Holtec granted license for spent nuclear fuel storage in NM

May 9—It's been five years since energy and tech company Holtec first sought a permit from the U.S. Nuclear Regulatory Commission to build a temporary storage facility for spent nuclear fuel in New Mexico — the first of its kind in the country.

And now, the proposed facility has overcome a major hurdle to construction, receiving its long-awaited and debated license from the agency on Tuesday.

The facility, between Hobbs and Carlsbad, would store nuclear waste underground on private land provided by economic development group the Eddy-Lea Energy Alliance.

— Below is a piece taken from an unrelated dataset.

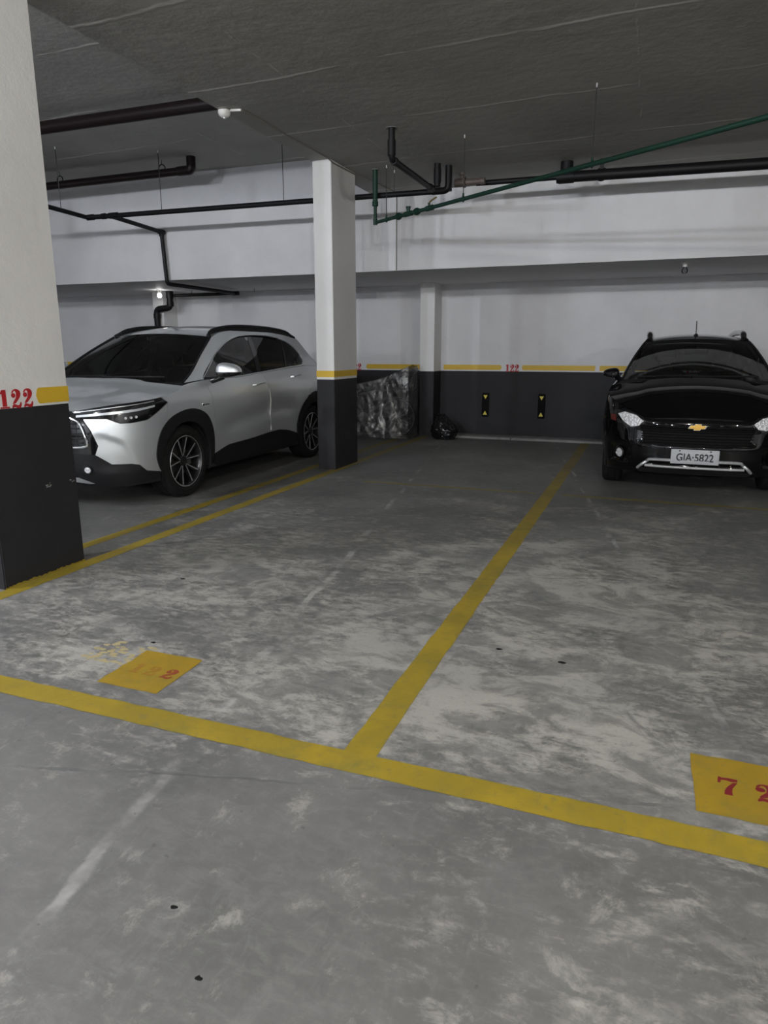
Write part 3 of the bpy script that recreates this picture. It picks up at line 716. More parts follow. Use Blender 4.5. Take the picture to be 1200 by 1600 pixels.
def cover():
    from mathutils import noise
    nx, nt = 90, 70; x0, x1 = -5.15, -3.44; v = []
    for i in range(nx+1):
        s = i/nx; x = x0+(x1-x0)*s
        top = float(np.interp(x, [-5.2, -4.9, -4.55, -4.2, -3.9, -3.62, -3.44], [.62, .86, .80, .84, .925, 1.04, 1.125]))
        for j in range(nt+1):
            t = j/nt
            if t < .62: q = t/.62; z = .012+(top-.012)*q; y = 10.10+.05*q
            elif t < .80: q = (t-.62)/.18; z = top+.012*math.sin(q*PI)-.015*q; y = 10.15+.42*q
            else: q = (t-.80)/.2; z = (top-.015)*(1-q)+.02*q; y = 10.57+.02*q
            fold = .055*noise.noise(Vector((x*6.5, z*1.3, 1.7)))+.035*abs(noise.noise(Vector((x*11+z*5, z*4, 5.1))))+.02*noise.noise(Vector((x*19-z*9, z*9, 2)))
            k = 1 if t < .62 else .3
            zz = z+(.02*noise.noise(Vector((x*5, y*7, 9))) if .6 < t < .82 else 0)
            xx = x+.02*noise.noise(Vector((x*3, z*5, 8)))*(1-abs(2*s-1))
            v.append((xx, y-fold*k*min(1, q*6+.3 if t < .62 else 1), max(.006, zz)))
    f = [(i*(nt+1)+j, (i+1)*(nt+1)+j, (i+1)*(nt+1)+j+1, i*(nt+1)+j+1) for i in range(nx) for j in range(nt)]
    # right-hand end of the sheet, gathered against the wall side
    mb = MB().raw(v, f, 0, True)
    e = []
    for j in range(26):
        z = .01+(1.08-.01)*j/25
        for k in range(9):
            q = k/8; e.append((x1+.01+.03*noise.noise(Vector((q*4, z*4, 3)))+.02*math.sin(q*PI), 10.12+.46*q, z))
    mb.raw(e, [(j*9+k, j*9+k+1, (j+1)*9+k+1, (j+1)*9+k) for j in range(25) for k in range(8)], 0, True)
    tag(mb.build('plastic_sheet', 'sheet', None, 60), 'crumpled clear plastic sheet draped over the bicycle by the pilaster', 'plastic sheet')
cover()

# ------------------------------------------------------------------ cars
class Belt:
    """Car flank surface unrolled: a = signed arc length from the nose centre round to the tail, b = height."""
    def __init__(s, W, L, R, n, Rr, nr, nose, side, tail):
        t = np.linspace(0, math.pi/2, 400)
        fx = W*np.sin(t)**(2/n); fy = R*(1-np.cos(t)**(2/n))
        rx = W*np.sin(t[::-1])**(2/nr); ry = L-Rr*(1-np.cos(t[::-1])**(2/nr))
        m = np.linspace(R, L-Rr, 60)[1:-1]
        s.x = np.concatenate([fx, np.full(58, W), rx]); s.y = np.concatenate([fy, m, ry])
        s.u = np.concatenate([[0], np.cumsum(np.hypot(np.diff(s.x), np.diff(s.y)))])
        uu = np.linspace(0, s.u[-1], 700); s.x = np.interp(uu, s.u, s.x); s.y = np.interp(uu, s.u, s.y); s.u = uu
        tx, ty = np.gradient(s.x, uu), np.gradient(s.y, uu); k = np.hypot(tx, ty)
        s.nx, s.ny = ty/k, -tx/k
        s.nose, s.side, s.tail, s.L, s.W = [np.array(q).T for q in (nose, side, tail)] + [L, W]
    def uy(s, y): return float(np.interp(y, s.y, s.u))
    def at(s, a, b, off=0.0):
        q = abs(a); I = lambda v: float(np.interp(q, s.u, v))
        x, y, nx, ny = I(s.x), I(s.y), I(s.nx), I(s.ny)
        k = ny*ny
        e = s.nose if y < s.L/2 else s.tail
        d = k*float(np.interp(b, e[0], e[1])) + (1-k)*float(np.interp(b, s.side[0], s.side[1])) + off
        X = x+nx*d
        return (X if a >= 0 else -X, y+ny*d, b)

def sstep(x): x = min(1, max(0, x)); return x*x*(3-2*x)
def clip(poly, a, b, c):
    """keep the part of a polygon where a*x+b*y <= c"""
    out = []
    for p, q in zip(poly, poly[1:]+poly[:1]):
        dp, dq = a*p[0]+b*p[1]-c, a*q[0]+b*q[1]-c
        if dp <= 0: out.append(p)
        if dp*dq < 0: t = dp/(dp-dq); out.append((p[0]+(q[0]-p[0])*t, p[1]+(q[1]-p[1])*t))
    return out
def halfplane(p, q):
    """a, b, c with the region on the left (small x) of the upward line p-q kept"""
    a, b = q[1]-p[1], -(q[0]-p[0])
    if a < 0: a, b = -a, -b
    return a, b, a*p[0]+b*p[1]
def rows(edge, bow, crown, n=24, extra=None, thick=0., mb=None, mi=0):
    """skin between mirrored edge points: each row runs from -x to +x, bowed forward and crowned up"""
    v = []; m = len(edge)
    for i, (x, y, z) in enumerate(edge):
        for k in range(n+1):
            s = 2*k/n-1; q = 1-s*s; dz = extra(i/(m-1), s) if extra else 0
            v.append((x*s, y-bow[i]*q, z+crown[i]*q+dz))
    f = [(i*(n+1)+k, i*(n+1)+k+1, (i+1)*(n+1)+k+1, (i+1)*(n+1)+k) for i in range(m-1) for k in range(n)]
    return (mb or MB()).raw(v, f, mi, True)
def lin(a, b, n): return [a+(b-a)*i/(n-1) for i in range(n)]
def along(P, n):
    """n points evenly spaced along a polyline of tuples"""
    A = np.array(P, float); d = np.concatenate([[0], np.cumsum(np.linalg.norm(np.diff(A, axis=0), axis=1))]); t = np.linspace(0, d[-1], n)
    return [tuple(float(np.interp(q, d, A[:, k])) for k in range(A.shape[1])) for q in t]
def circ(c, r, n=24, ry=None): return [(c[0]+r*math.cos(2*PI*k/n), c[1]+(ry or r)*math.sin(2*PI*k/n)) for k in range(n)]
def both(outline, fn, name, mat, root, off=0., step=.03, skirt=.014, holes=()):
    """the same panel on the left and on the right flank, two objects"""
    return [patch(outline, fn, step, holes, off, skirt, mirror=m).build(name, mat, root, 50) for m in (False, True)]
def liner(root, y, zc, r, x0, x1):
    for sx in (1, -1):
        mb = MB(); n = 20; v = []
        for k in range(n+1):
            a = -.25+(PI+.5)*k/n
            for x in (x0, x1): v.append((sx*x, y+r*math.cos(a), max(.02, zc+r*math.sin(a))))
        mb.raw(v, [(2*k, 2*k+1, 2*k+3, 2*k+2) for k in range(n)], 0, True)
        mb.raw([(sx*x0, y+r*math.cos(-.25+(PI+.5)*k/n), max(.02, zc+r*math.sin(-.25+(PI+.5)*k/n))) for k in range(n+1)], [tuple(range(n+1))])
        mb.build('wheel_liner', 'interior', root)
def wheel_proto(R, rim, wd, style):
    """tyre (with rim, spokes, hub, disc as its pieces), outer face towards +x, origin at the hub"""
    h = wd/2
    ty = MB().lathe([(-h*.85, rim), (-h, rim+.03), (-h*.97, R-.025), (-h*.78, R-.004), (-h*.4, R), (-h*.38, R-.007), (-h*.30, R-.007), (-h*.28, R), (h*.28, R), (h*.30, R-.007), (h*.38, R-.007), (h*.4, R), (h*.78, R-.004), (h*.97, R-.025), (h, rim+.03), (h*.85, rim)], 56).build('wheel', 'tyre', None, 30)
    MB().lathe([(h*.80, rim+.004), (h*.93, rim+.003), (h*.95, rim-.004), (h*.86, rim-.012), (h*.5, rim-.02), (-h*.8, rim-.03), (-h*.8, .0)], 56).build('rim', 'alloy_dark', ty)
    MB().lathe([(h*.93, rim+.003), (h*.96, rim-.001), (h*.93, rim-.006)], 56).build('rim_lip', 'alloy_face' if style else 'alloy_dark', ty)
    MB().lathe([(0, .0), (0, .15), (.012, .15), (.012, .0)], 36).build('brake_disc', 'disc', ty)
    MB().box((-.03, .09, -.05), (.035, .16, .05)).build('brake_caliper', 'disc', ty)
    xo = h*.80
    def arm(t0, t1, r0, r1, w0, w1, x, d, mat, name):
        def pt(t, r, side, w): return (y_(t, r)-side*w*math.sin(t), z_(t, r)+side*w*math.cos(t))
        y_ = lambda t, r: r*math.cos(t); z_ = lambda t, r: r*math.sin(t)
        P = [pt(t0, r0, -1, w0), pt(t1, r1, -1, w1), pt(t1, r1, 1, w1), pt(t0, r0, 1, w0)]
        xs = [x-.018, x, x, x-.018]
        v = [(xs[i], *P[i]) for i in range(4)]+[(xs[i]-d, *P[i]) for i in range(4)]
        MB().raw(v, [(0, 1, 2, 3), (7, 6, 5, 4), (0, 4, 5, 1), (1, 5, 6, 2), (2, 6, 7, 3), (3, 7, 4, 0)]).build(name, mat, ty)
    for k in range(5):
        a = 2*PI*k/5+PI/2+.10
        for s in (-1, 1):
            arm(a+s*.10, a+s*.27, .045, rim-.006, .013, .016, xo, .035, 'alloy_dark', 'spoke')
            if style: arm(a+s*.13, a+s*.31, .05, rim-.006, .0035, .006, xo+.002, .004, 'alloy_face', 'spoke_face')
    MB().lathe([(xo-.06, .06), (xo-.022, .058), (xo-.012, .045), (xo-.012, .03), (xo-.006, .028), (xo-.004, 0)], 24).build('hub_cap', 'alloy_dark', ty)
    for k in range(5):
        a = 2*PI*(k+.5)/5+PI/2; MB().lathe([(xo-.03, .009), (xo-.014, .008), (xo-.014, 0)], 8, c=(0, .043*math.cos(a), .043*math.sin(a))).build('wheel_nut', 'disc', ty)
    return ty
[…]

But the company now faces a decision over whether to move forward.

Gov. Michelle Lujan Grisham — a vigorous opponent of the storage facility — signed legislation in March designed to block the project.

The new law, Senate Bill 53, prohibits public agencies from granting permits for a nuclear-waste disposal project unless the state consents and other conditions are met.

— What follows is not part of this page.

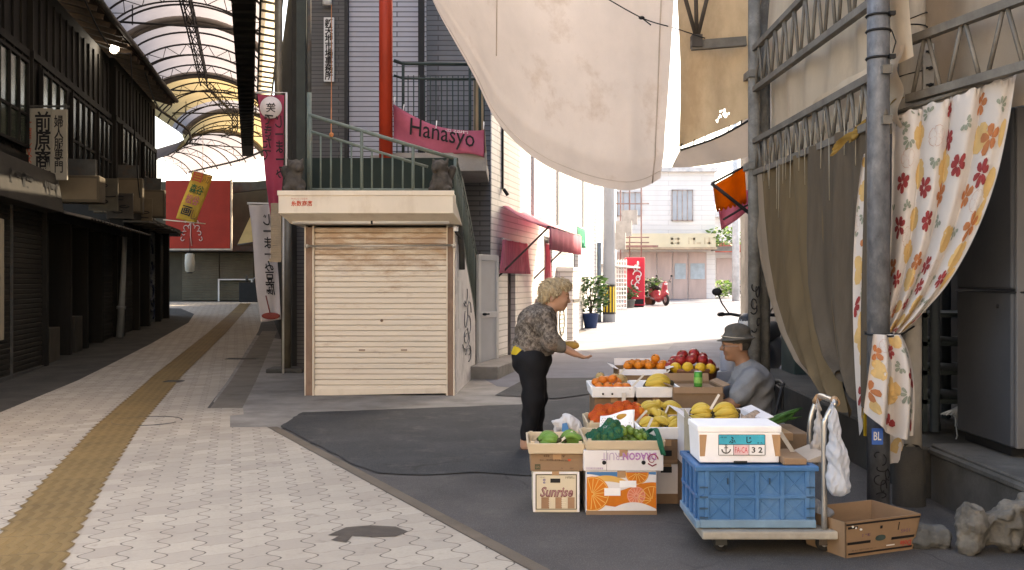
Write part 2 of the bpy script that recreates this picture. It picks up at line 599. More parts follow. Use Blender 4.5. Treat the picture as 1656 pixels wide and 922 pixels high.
white_paint = M('white_paint', (0.72, 0.71, 0.69), 0.5, 0.06, 3, 0.05, 60, stain=(0.4, 0.36, 0.3), samt=0.35)
black = M('black', (0.012, 0.012, 0.013), 0.6, 0.3, 5, 0.05)
glass_dark = M('window_glass', (0.012, 0.014, 0.014), 0.25, 0.4, 1.5, 0.0, spec=0.5)
glass_green = M('curtained_glass', (0.03, 0.04, 0.027), 0.2, 0.35, 2, 0.0, stretch=(3, 3, .3), spec=0.5)
rust_brown = M('rusty_brown', (0.26, 0.17, 0.12), 0.7, 0.3, 4, 0.2, 60, stain=(0.12, 0.06, 0.035), samt=0.7, sscale=5, stretch=(1, 1, .4))
cream = M('cream_metal', (0.74, 0.65, 0.53), 0.55, 0.05, 2, 0.04, 30, stain=(0.38, 0.27, 0.17), samt=0.35, sscale=2.5, stretch=(1, 1, .4))
ink = M('black_ink', (0.015, 0.013, 0.013), 0.7, 0.1, 4, 0)
ink_red = M('red_ink', (0.55, 0.07, 0.03), 0.7, 0.1, 4, 0)

def frame(o, d):
    d = Vector((d[0], d[1], 0)).normalized()
    y = Vector((0, 0, 1)).cross(d)
    m = Matrix.Identity(4)
    for i in range(3):
        m[i][0], m[i][1], m[i][2], m[i][3] = d[i], y[i], (0, 0, 1)[i], Vector(o)[i]
    return m

def shutter(mb, x0, x1, y, z0, z1, per=0.07, dep=0.012, mi=0):
    """roller shutter: horizontal slats with rolled edges, in the builder's own frame, facing -y"""
    n = max(1, int(round((z1 - z0) / per))); per = (z1 - z0) / n
    prof = []
    for i in range(n):
        z = z0 + i * per
        prof += [(y, z), (y - dep, z + per * .16), (y - dep, z + per * .8), (y - dep * .3, z + per * .93)]
    prof.append((y, z1))
    vs = []
    for (a, b) in prof: vs += [(x0, a, b), (x1, a, b)]
    mb.add(vs, [(2*i, 2*i+1, 2*i+3, 2*i+2) for i in range(len(prof) - 1)], mi)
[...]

Pursuing the project, then, might require Holtec to challenge the law.

Patrick O'Brien, Holtec's director of government affairs and communications, said the company is still deciding its path forward — if it moves forward with the project at all.

"We're still working with our partners and the key stakeholders to understand what our paths are ... what our potential options are," O'Brien said in interview. "Then we're going to head forward from that."

There is some precedent for challenging similar state laws, O'Brien said, citing a similar debate in Utah that played out in the early 2000s, although that proposed facility was never built.

O'Brien said Holtec's lawyers are currently determining whether the New Mexico law can or should be challenged.

But Democratic and environmental leaders in New Mexico made clear Tuesday the project would continue to face opposition.

"It's time that our voice be heard and honored, and that this project be shut down," said state Sen. Jeff Steinborn, a Las Cruces Democrat who co-sponsored the state law intended to block the project.

Members of the congressional delegation also slammed the licensing approval.

U.S. Sen. Martin Heinrich, D-N.M., said it's misleading to call the facility "temporary" while the nation lacks a permanent place to store spent nuclear fuel.

"No matter how many times NRC and Holtec use the word 'interim,'" he said in a written statement, "it doesn't make it so. And the people left to pay the consequences will be New Mexicans."

Camilla Feibelman, director of the Rio Grande chapter of the Sierra Club, said the federal government should "follow its own law and identify and operate a permanent storage facility before making us the country's de facto nuclear-waste dump."